- [Requirements]:
Transcribe the listing word for word.
----------------
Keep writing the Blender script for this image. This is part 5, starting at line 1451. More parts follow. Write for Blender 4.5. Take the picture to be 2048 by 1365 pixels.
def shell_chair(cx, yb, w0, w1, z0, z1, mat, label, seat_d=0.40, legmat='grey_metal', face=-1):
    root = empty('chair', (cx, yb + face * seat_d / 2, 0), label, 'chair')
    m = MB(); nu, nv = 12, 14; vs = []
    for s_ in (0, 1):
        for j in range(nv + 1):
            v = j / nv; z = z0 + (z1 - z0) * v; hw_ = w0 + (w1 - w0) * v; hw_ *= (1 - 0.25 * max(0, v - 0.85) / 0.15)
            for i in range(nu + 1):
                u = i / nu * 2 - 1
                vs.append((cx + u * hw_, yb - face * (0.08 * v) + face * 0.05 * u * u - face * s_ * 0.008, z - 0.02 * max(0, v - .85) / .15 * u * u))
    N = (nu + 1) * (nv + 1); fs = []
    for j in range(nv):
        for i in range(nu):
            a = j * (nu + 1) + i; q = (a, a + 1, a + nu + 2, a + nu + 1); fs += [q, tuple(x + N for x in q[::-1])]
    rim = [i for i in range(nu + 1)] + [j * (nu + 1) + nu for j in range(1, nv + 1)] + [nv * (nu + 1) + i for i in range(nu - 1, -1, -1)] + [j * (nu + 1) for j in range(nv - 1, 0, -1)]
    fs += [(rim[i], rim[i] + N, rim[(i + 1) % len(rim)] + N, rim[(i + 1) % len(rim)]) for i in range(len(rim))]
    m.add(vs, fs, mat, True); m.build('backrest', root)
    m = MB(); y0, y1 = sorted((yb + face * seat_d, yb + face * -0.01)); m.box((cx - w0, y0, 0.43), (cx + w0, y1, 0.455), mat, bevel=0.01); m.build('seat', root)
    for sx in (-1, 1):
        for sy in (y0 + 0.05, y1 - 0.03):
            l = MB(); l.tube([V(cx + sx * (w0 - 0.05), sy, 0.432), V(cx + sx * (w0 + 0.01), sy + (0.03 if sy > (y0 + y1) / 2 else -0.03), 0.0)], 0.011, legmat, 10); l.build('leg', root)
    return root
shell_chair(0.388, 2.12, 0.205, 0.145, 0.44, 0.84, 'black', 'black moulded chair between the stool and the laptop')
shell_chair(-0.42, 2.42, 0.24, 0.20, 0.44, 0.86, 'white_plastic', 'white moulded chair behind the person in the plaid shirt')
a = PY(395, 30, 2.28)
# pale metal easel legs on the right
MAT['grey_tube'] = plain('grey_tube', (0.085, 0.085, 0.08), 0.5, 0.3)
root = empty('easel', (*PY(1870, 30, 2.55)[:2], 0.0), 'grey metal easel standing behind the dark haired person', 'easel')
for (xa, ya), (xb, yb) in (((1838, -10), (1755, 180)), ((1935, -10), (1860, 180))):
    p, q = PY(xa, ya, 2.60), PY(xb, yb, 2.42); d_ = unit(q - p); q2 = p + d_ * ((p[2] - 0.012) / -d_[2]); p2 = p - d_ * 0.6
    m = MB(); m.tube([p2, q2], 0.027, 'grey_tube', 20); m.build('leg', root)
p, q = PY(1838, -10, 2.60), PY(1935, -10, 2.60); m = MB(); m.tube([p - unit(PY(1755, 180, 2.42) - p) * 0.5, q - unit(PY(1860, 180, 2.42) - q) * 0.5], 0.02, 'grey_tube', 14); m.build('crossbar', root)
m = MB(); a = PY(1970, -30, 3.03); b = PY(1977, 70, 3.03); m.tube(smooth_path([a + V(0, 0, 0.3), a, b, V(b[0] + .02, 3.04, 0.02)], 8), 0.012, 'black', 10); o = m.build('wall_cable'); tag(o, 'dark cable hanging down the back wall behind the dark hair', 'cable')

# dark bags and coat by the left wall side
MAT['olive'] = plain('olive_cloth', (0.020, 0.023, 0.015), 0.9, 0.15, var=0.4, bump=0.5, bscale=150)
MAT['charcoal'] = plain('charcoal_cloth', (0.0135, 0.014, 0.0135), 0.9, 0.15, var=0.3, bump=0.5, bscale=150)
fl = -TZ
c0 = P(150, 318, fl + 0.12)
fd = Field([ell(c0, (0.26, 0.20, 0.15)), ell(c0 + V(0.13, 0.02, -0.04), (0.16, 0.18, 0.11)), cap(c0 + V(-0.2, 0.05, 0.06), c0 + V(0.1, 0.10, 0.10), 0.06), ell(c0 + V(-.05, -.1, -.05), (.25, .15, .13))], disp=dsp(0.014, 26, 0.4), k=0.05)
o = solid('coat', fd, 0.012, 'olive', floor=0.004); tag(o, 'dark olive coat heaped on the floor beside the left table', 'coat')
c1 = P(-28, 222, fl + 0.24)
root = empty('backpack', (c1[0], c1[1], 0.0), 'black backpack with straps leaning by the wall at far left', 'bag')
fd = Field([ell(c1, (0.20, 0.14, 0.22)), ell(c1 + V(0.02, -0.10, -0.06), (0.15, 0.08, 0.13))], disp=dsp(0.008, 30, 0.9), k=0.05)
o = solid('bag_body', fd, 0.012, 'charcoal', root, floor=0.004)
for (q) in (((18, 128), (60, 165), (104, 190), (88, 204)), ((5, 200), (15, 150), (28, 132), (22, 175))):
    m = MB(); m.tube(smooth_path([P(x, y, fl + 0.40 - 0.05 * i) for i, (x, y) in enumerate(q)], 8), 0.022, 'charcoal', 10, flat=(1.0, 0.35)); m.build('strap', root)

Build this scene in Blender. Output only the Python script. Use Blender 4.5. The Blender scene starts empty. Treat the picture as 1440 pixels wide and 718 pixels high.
----------------
- [Worked answer]:
Keep writing the Blender script for this image. This is part 5, starting at line 1451. More parts follow. Write for Blender 4.5. Take the picture to be 2048 by 1365 pixels.
def shell_chair(cx, yb, w0, w1, z0, z1, mat, label, seat_d=0.40, legmat='grey_metal', face=-1):
    root = empty('chair', (cx, yb + face * seat_d / 2, 0), label, 'chair')
    m = MB(); nu, nv = 12, 14; vs = []
    for s_ in (0, 1):
        for j in range(nv + 1):
            v = j / nv; z = z0 + (z1 - z0) * v; hw_ = w0 + (w1 - w0) * v; hw_ *= (1 - 0.25 * max(0, v - 0.85) / 0.15)
            for i in range(nu + 1):
                u = i / nu * 2 - 1
                vs.append((cx + u * hw_, yb - face * (0.08 * v) + face * 0.05 * u * u - face * s_ * 0.008, z - 0.02 * max(0, v - .85) / .15 * u * u))
    N = (nu + 1) * (nv + 1); fs = []
    for j in range(nv):
        for i in range(nu):
            a = j * (nu + 1) + i; q = (a, a + 1, a + nu + 2, a + nu + 1); fs += [q, tuple(x + N for x in q[::-1])]
    rim = [i for i in range(nu + 1)] + [j * (nu + 1) + nu for j in range(1, nv + 1)] + [nv * (nu + 1) + i for i in range(nu - 1, -1, -1)] + [j * (nu + 1) for j in range(nv - 1, 0, -1)]
    fs += [(rim[i], rim[i] + N, rim[(i + 1) % len(rim)] + N, rim[(i + 1) % len(rim)]) for i in range(len(rim))]
    m.add(vs, fs, mat, True); m.build('backrest', root)
    m = MB(); y0, y1 = sorted((yb + face * seat_d, yb + face * -0.01)); m.box((cx - w0, y0, 0.43), (cx + w0, y1, 0.455), mat, bevel=0.01); m.build('seat', root)
    for sx in (-1, 1):
        for sy in (y0 + 0.05, y1 - 0.03):
            l = MB(); l.tube([V(cx + sx * (w0 - 0.05), sy, 0.432), V(cx + sx * (w0 + 0.01), sy + (0.03 if sy > (y0 + y1) / 2 else -0.03), 0.0)], 0.011, legmat, 10); l.build('leg', root)
    return root
shell_chair(0.388, 2.12, 0.205, 0.145, 0.44, 0.84, 'black', 'black moulded chair between the stool and the laptop')
shell_chair(-0.42, 2.42, 0.24, 0.20, 0.44, 0.86, 'white_plastic', 'white moulded chair behind the person in the plaid shirt')
a = PY(395, 30, 2.28)
# pale metal easel legs on the right
MAT['grey_tube'] = plain('grey_tube', (0.085, 0.085, 0.08), 0.5, 0.3)
root = empty('easel', (*PY(1870, 30, 2.55)[:2], 0.0), 'grey metal easel standing behind the dark haired person', 'easel')
for (xa, ya), (xb, yb) in (((1838, -10), (1755, 180)), ((1935, -10), (1860, 180))):
    p, q = PY(xa, ya, 2.60), PY(xb, yb, 2.42); d_ = unit(q - p); q2 = p + d_ * ((p[2] - 0.012) / -d_[2]); p2 = p - d_ * 0.6
    m = MB(); m.tube([p2, q2], 0.027, 'grey_tube', 20); m.build('leg', root)
p, q = PY(1838, -10, 2.60), PY(1935, -10, 2.60); m = MB(); m.tube([p - unit(PY(1755, 180, 2.42) - p) * 0.5, q - unit(PY(1860, 180, 2.42) - q) * 0.5], 0.02, 'grey_tube', 14); m.build('crossbar', root)
m = MB(); a = PY(1970, -30, 3.03); b = PY(1977, 70, 3.03); m.tube(smooth_path([a + V(0, 0, 0.3), a, b, V(b[0] + .02, 3.04, 0.02)], 8), 0.012, 'black', 10); o = m.build('wall_cable'); tag(o, 'dark cable hanging down the back wall behind the dark hair', 'cable')

# dark bags and coat by the left wall side
MAT['olive'] = plain('olive_cloth', (0.020, 0.023, 0.015), 0.9, 0.15, var=0.4, bump=0.5, bscale=150)
MAT['charcoal'] = plain('charcoal_cloth', (0.0135, 0.014, 0.0135), 0.9, 0.15, var=0.3, bump=0.5, bscale=150)
fl = -TZ
c0 = P(150, 318, fl + 0.12)
fd = Field([ell(c0, (0.26, 0.20, 0.15)), ell(c0 + V(0.13, 0.02, -0.04), (0.16, 0.18, 0.11)), cap(c0 + V(-0.2, 0.05, 0.06), c0 + V(0.1, 0.10, 0.10), 0.06), ell(c0 + V(-.05, -.1, -.05), (.25, .15, .13))], disp=dsp(0.014, 26, 0.4), k=0.05)
o = solid('coat', fd, 0.012, 'olive', floor=0.004); tag(o, 'dark olive coat heaped on the floor beside the left table', 'coat')
c1 = P(-28, 222, fl + 0.24)
root = empty('backpack', (c1[0], c1[1], 0.0), 'black backpack with straps leaning by the wall at far left', 'bag')
fd = Field([ell(c1, (0.20, 0.14, 0.22)), ell(c1 + V(0.02, -0.10, -0.06), (0.15, 0.08, 0.13))], disp=dsp(0.008, 30, 0.9), k=0.05)
o = solid('bag_body', fd, 0.012, 'charcoal', root, floor=0.004)
for (q) in (((18, 128), (60, 165), (104, 190), (88, 204)), ((5, 200), (15, 150), (28, 132), (22, 175))):
    m = MB(); m.tube(smooth_path([P(x, y, fl + 0.40 - 0.05 * i) for i, (x, y) in enumerate(q)], 8), 0.022, 'charcoal', 10, flat=(1.0, 0.35)); m.build('strap', root)

Build this scene in Blender. Output only the Python script. Use Blender 4.5. The Blender scene starts empty. Treat the picture as 1440 pixels wide and 718 pixels high.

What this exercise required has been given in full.